Friday, July 20, 2012

Rogue Presenters

Well, I'm certainly looking forward to the next series of Watchdog, just to see how Ann Robinson glosses over the fact that one of the Rogue Traders team has gone down for twelve weeks for benefit fraud. I've watched this story unfold with fascination, starting with a report on the local news section of the BBC website, which simply referred to the guilty party as a 'BBC presenter', right up to the conviction of Dan Penteado. It was clear the BBC just didn't know how to cover it, with national TV and radio news trying to ignore it. The only reports seemed to be passing mentions on the local news and the BBC website. Even the newspapers seemed to want to avoid reporting on it until the trial got underway. For the BBC it must be perplexing to have one of the presenters of a consumer affairs programme exposing fraudulent traders being convicted of fraud themselves. For the rest of us there is, without doubt, a certain sense of schadenfreude when we see this sort of case.

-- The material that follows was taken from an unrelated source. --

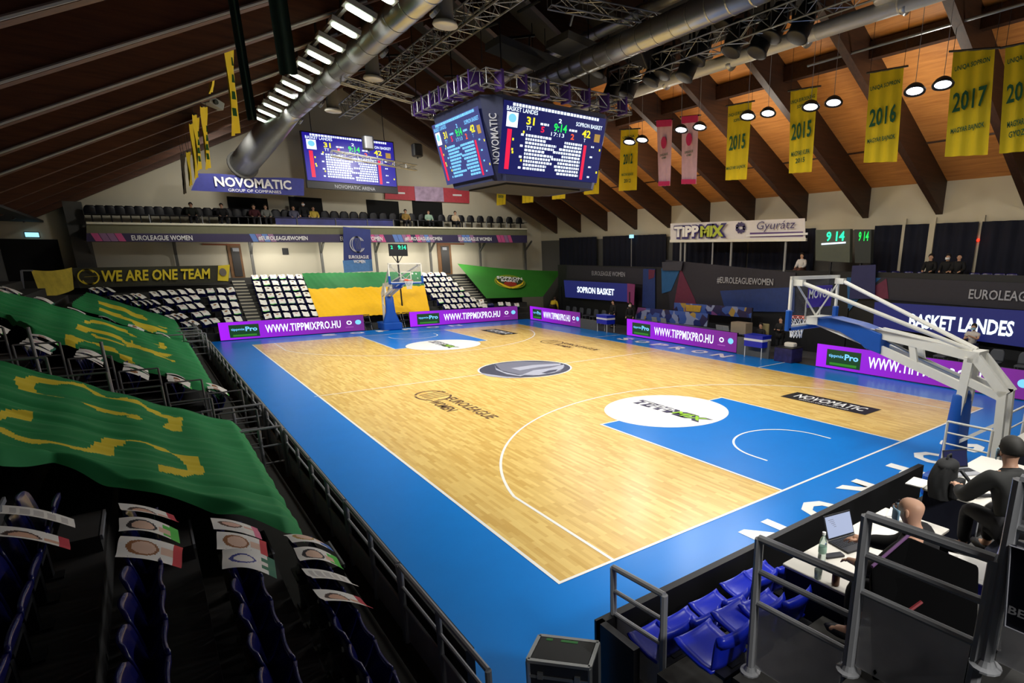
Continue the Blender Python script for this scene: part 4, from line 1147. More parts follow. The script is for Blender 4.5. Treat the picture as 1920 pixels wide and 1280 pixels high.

Whilst programmes like Watchdog/Rogue Traders undoubtedly do a lot of good and serve the public interest by exposing fraudsters and sharp practices by big companies, there's always a part of me that can't help but think what sanctimonious, smug bastards the presenters are. I mean, they're so holier-than-thou when confronting miscreants, you find yourself screaming at the TV , 'For God;s sake, haven't you ever dome anything bad?'. They surely must have at least one parking ticket, or a speeding conviction amongst them, you think. So when it turns out that one of them is a benefit cheat, you just have to laugh. As I said at the outset, the best is yet to come, when the next series starts and they have to decide whether to bring the whole sorry story up again to explain Dan's absence, or whether they just try and pretend that it never happened and that Dan never existed. I look forward to finding out which strategy they choose.